Media giants lost $500 billion in value this year due to rising costs, unhealthy balance sheets, and increased attention to profitability. In this piece, I compared a pair of media companies to see which is better. Warner Bros. Discovery (NASDAQ:WBD) and Fox Corp. (NASDAQ:FOXA) (NASDAQ:FOX) share the same woes as the rest of the media industry, but one looks like a star.
Warner Bros. Discovery (WBD)
Unfortunately, Warner Bros. Discovery became unprofitable in the June quarter, losing over $3.4 billion despite having $9.4 billion in revenue. Due to its lack of profitability and horrendous balance sheet, a bearish view may be appropriate, especially considering that its price-to-sales (P/S) multiple isn’t much lower than the industry’s average.
Warner Bros. Discovery’s stock has fallen hard as it tries to push its restructuring efforts forward. The company is trading at a P/S ratio of about 0.8 times versus the three-year industry average of about 1.0.
During the third quarter, the company reported -$192 million in free cash flow compared to $705 million in the year-ago quarter. WBD’s balance sheet also leaves much to be desired. It had $2.5 billion in cash on hand, $50.4 billion in gross debt, and 5.1x net leverage at the end of the third quarter.
By 2024, the company plans to see another $3.5 billion in content impairment and development write-offs, so it could continue to hemorrhage cash for some time. Many key executives are departing WBD as it tries to bring its spending under control.
A key issue for the broadcast industry is tumbling advertising revenue. Ad revenue in WBD’s Networks division fell 11% year-over-year, excluding currency exchange, due to falling audience numbers. On the other hand, ad revenue in the Direct-to-Consumer division more than doubled to $106 million, excluding currencies, due to subscriber growth on its ad-supported tiers. The company could turn things around.
What is the Price Target for WBD Stock?
Warner Bros. Discovery has a Moderate Buy consensus rating based on four Buy ratings, five Hold ratings, and one Sell rating over the last three months. At $18.75, the average price target for Warner Bros. Discovery implies upside potential of 111.4%.
Fox Corp. (FOX)
Fox looks much better than Warner Bros. Discovery. With a P/S of around one and a P/E ratio of about 14.4, it looks fairly valued, but any additional downside could present a buying opportunity. A neutral view appears appropriate, but investors might want to prepare to buy, especially the Class B shares.
Fox’s Class A shares, which trade under the ticker “FOXA,” have plunged 27% since the March 2019 IPO, while Class B, which trades under the ticker “FOX,” is off only 5%. The Class B shares are more attractive because they offer more voting power and have a slightly higher dividend yield (1.7%) than the Class A shares (1.6%). They are also slightly cheaper, with a P/E of 14.4 times versus Class A’s P/E of 15.3 times.

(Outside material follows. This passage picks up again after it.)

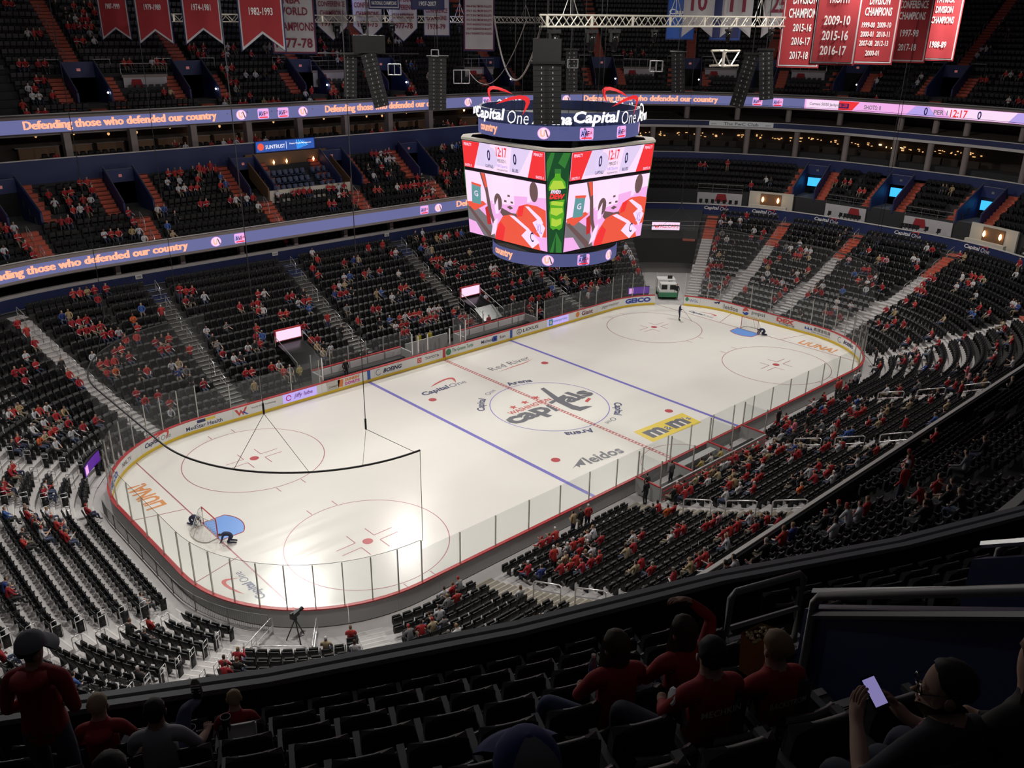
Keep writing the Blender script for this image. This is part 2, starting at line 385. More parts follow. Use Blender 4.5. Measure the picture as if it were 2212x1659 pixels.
# ---------------------------------------------------------------- ice and markings
b = MB(); b.poly([P3(S, 0, 0) for S in srange(0, PER, 60, .45)[:-1]])
ice = b.build('ice_sheet', 'ice'); tag(ice, 'white hockey ice sheet with painted lines and sponsor logos', 'ice rink')
FT = .3048
def icequad(b, x0, x1, y0, y1, z=.004, k=0): b.quad((x0, y0, z), (x1, y0, z), (x1, y1, z), (x0, y1, z), k)
def ring(b, cx, cy, r, w, z=.004, a0=0, a1=360, n=72, k=0):
    A = [math.radians(a0+(a1-a0)*i/n) for i in range(n+1)]
    b.grid([[(cx+(r+s*w/2)*math.cos(a), cy+(r+s*w/2)*math.sin(a), z) for a in A] for s in (1, -1)], k=k)
HW = 12.95
for s in (-1, 1):
    b = MB(); icequad(b, s*25.5*FT-.15, s*25.5*FT+.15, -HW, HW); b.build('blue_line', 'line_blue', ice)
    yy = CY+math.sqrt(R0**2-(89*FT-CX)**2)
    b = MB(); icequad(b, s*89*FT-.04, s*89*FT+.04, -yy, yy); b.build('goal_line', 'line_thin', ice)
    b = MB()
    for t in (-1, 1):
        b.quad(*[(s*x, t*(y+dy), .0045) for x, y, dy in ((89*FT, 11*FT, -.03), (100*FT, 14*FT, -.03), (100*FT, 14*FT, .03), (89*FT, 11*FT, .03))])
    b.build('trapezoid_line', 'line_thin', ice)
    # crease
    A = [math.asin(4*FT/(6*FT))*(i/12*2-1) for i in range(13)]
    pts = [(s*(89*FT), -4*FT)]+[(s*(89*FT-6*FT*math.cos(a)), 6*FT*math.sin(a)) for a in A]+[(s*89*FT, 4*FT)]
    b = MB(); b.poly([(x, y, .0035) for x, y in pts]); b.build('goal_crease', 'crease_blue', ice)
    b = MB(); b.tube([(x, y, .004) for x, y in pts], .03, 4); b.build('crease_line', 'line_red', ice)
    for t in (-1, 1):
        cx, cy = s*69*FT, t*22*FT
        b = MB(); ring(b, cx, cy, 15*FT, .055)
        for q in (-1, 1):
            for e in (-1, 1):
                x = cx+e*.86; y = cy+q*(15*FT); icequad(b, x-.03, x+.03, min(y, y+q*.6), max(y, y+q*.6))
                # L marks
                X, Y = cx+q*.62, cy+e*.30
                icequad(b, min(X, X+q*1.22), max(X, X+q*1.22), Y-.03, Y+.03); icequad(b, X-.03, X+.03, min(Y, Y+e*.92), max(Y, Y+e*.92))
        b.build('faceoff_circle', 'line_thin', ice)
        b = MB(); b.poly([(cx+.30*math.cos(a), cy+.30*math.sin(a), .005) for a in [math.pi*i/12 for i in range(24)]]); b.build('faceoff_dot', 'line_red', ice)
        cx, cy = s*20*FT, t*22*FT
        b = MB(); b.poly([(cx+.32*math.cos(a), cy+.32*math.sin(a), .005) for a in [math.pi*i/12 for i in range(24)]]); b.build('faceoff_dot', 'line_red', ice)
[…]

Fox doesn’t seem to have the same problem with falling ad revenue as the rest of the industry has. The company’s revenue rose 5% year-over-year to $3.2 billion in the first fiscal quarter, including an 8% increase in ad revenues, although much of that was due to political advertising. Management touts Fox’s focus on sports and news and the growth of its Tubi streaming platform as the primary drivers for its ad revenue.

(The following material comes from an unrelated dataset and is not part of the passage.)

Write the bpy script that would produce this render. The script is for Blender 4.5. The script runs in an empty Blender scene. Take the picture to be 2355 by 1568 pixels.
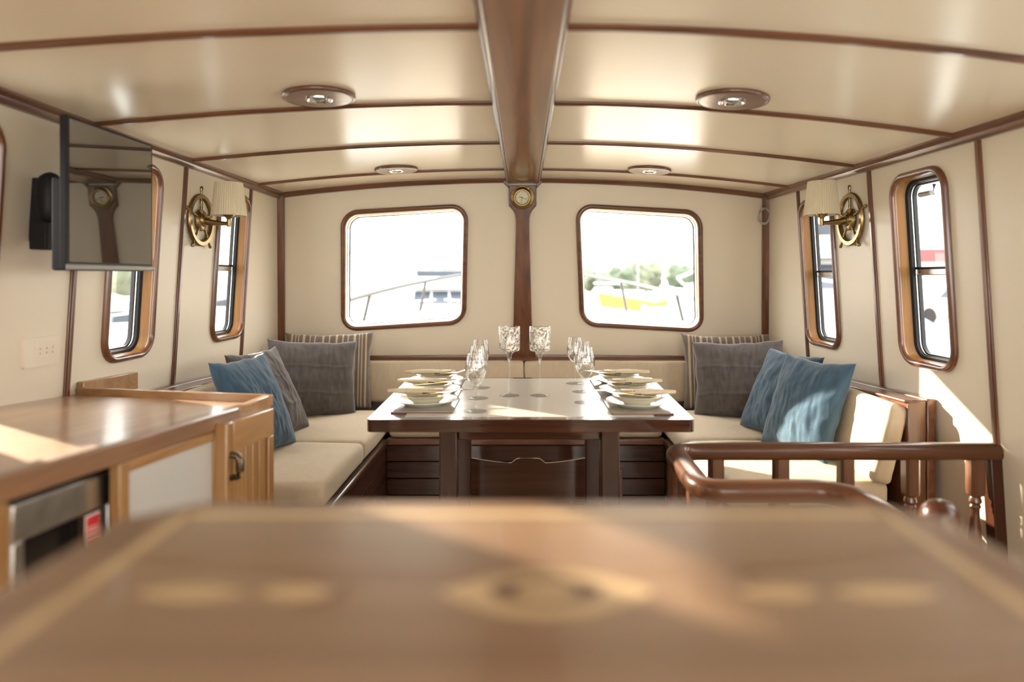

With $5 billion in cash, $2.4 billion in current liabilities, and $8.2 billion in long-term liabilities at the end of its first fiscal quarter, Fox’s balance sheet is also more attractive than those of most competitors.

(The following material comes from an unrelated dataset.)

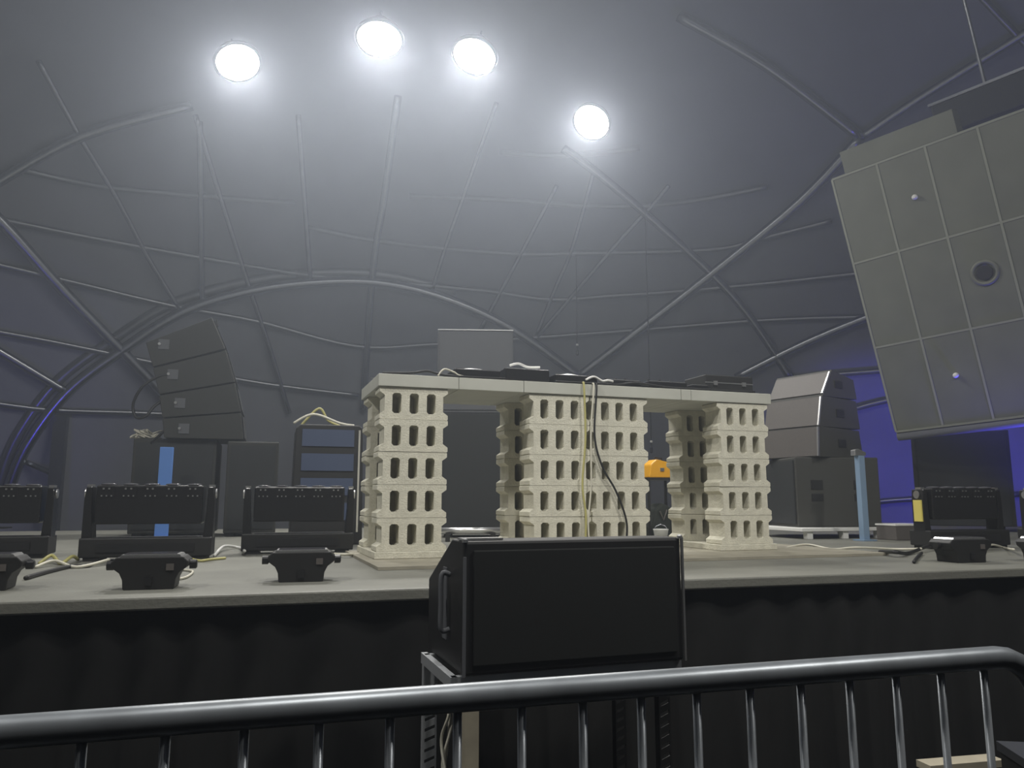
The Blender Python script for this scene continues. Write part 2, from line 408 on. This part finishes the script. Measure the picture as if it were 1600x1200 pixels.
# ---------------------------------------------------------------- compact floor lights at the stage lip
def make_floor_light():
    r = empty('floor_light', (0, 0, 0))
    MB().prism([(-.115, 0), (.115, 0), (.12, .045), (.135, .075), (.17, .10), (.175, .125), (.15, .148), (-.15, .148), (-.175, .125), (-.17, .10), (-.135, .075), (-.12, .045)], -.09, .09).build('body', 'black', r, bevel=.006)
    for s in (-1, 1):
        MB().lathe([(.022, 0), (.022, .03), (.016, .035)], c=(s*.172 if s > 0 else -.172-.035, 0, .105), axis='x', n=14).build('side_lug', 'blackgloss', r)
    MB().prism([(-.14, .148), (.14, .148), (.13, .158), (-.13, .158)], -.08, .08).build('top_rim', 'alu', r)
    MB().b2(-.12, .12, -.07, .07, .156, .161).build('lens_plate', 'lens', r)
    MB().b2(.075, .11, -.096, -.089, .085, .115).build('sticker', 'grille', r)
    MB().b2(-.015, .015, -.10, -.09, .02, .06).build('socket', 'blackgloss', r)
    return r
fl0 = make_floor_light(); ff = True
for px, py, rz, sc, lb in [(-46, 924, 20, 0.9, 'compact black floor light at the left edge of the stage lip'), (224, 921, 16, 0.88, 'compact black floor light with bright rim in front of the second light bar'),
                       (464, 909, 14, 0.88, 'compact black floor light in front of the light bar beside the booth'), (1513, 879, 15, 0.9, 'compact black floor light on the right, in front of the light bar'),
                       (1652, 878, 15, 0.9, 'compact black floor light at the right edge of the photo')]:
    o = fl0 if ff else dup(fl0); ff = False
    o.location = on_z(px, py, SZ+.001) + Vector((0, .07, 0)); o.rotation_euler = (0, 0, R(rz)); o.scale = (sc*.95, sc, sc)
    tag(o, lb, 'stage light', 'compact floor lights along the stage lip')

# ---------------------------------------------------------------- left speaker stack
S = SZ + .001
def sub(loc, rz, w, d, h, label, m='cab', ports=False, front='cabdark'):
    r = empty('subwoofer', loc, rz, label, 'speaker')
    MB().b2(-w/2, w/2, -d/2, d/2, .03, h).build('cabinet', m, r, bevel=.012)
    MB().b2(-w/2+.03, w/2-.03, -d/2-.012, -d/2-.001, .07, h-.04).build('grille', front, r)
    sl = MB()
    for s in (-1, 1):
        sl.b2(s*w/2*.8-.04, s*w/2*.8+.04, -d/2+.03, d/2-.03, 0, .03)
    sl.build('runner', 'black', r)
    for s in (-1, 1):
        for y in (-.22, .22):
            for z in ((.50, .37) if ports else (.45,)):
                MB().b2(s*(w/2+.001)-.003, s*(w/2+.001)+.003, y-.07, y+.07, z*h/.9-.045, z*h/.9+.045).build('handle_recess', 'black', r)
    return r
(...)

What is the Price Target for FOX/FOXA Stock?
FOXA has a Moderate Buy consensus rating based on seven Buys, four Holds, and one Sell rating assigned over the last three months. At $38.42, the average price target for FOXA implies upside potential of 27.6%.
Conclusion: Neutral on FOX, Bearish on WBD
Fox appears to be one of the best broadcasting plays across the board due to its solid ad revenue, balance sheet, and dividend, although the Class B shares look more attractive than the Class A. Meanwhile, Warner Bros. Discovery looks like one of the worst, as its position is the opposite of Fox’s, as explained above.
Since Fox looks fairly valued, a neutral view looks appropriate, with the caveat that a buying opportunity may be around the corner. A bearish view looks appropriate for WBD due to its poor fundamentals and potential overvaluation.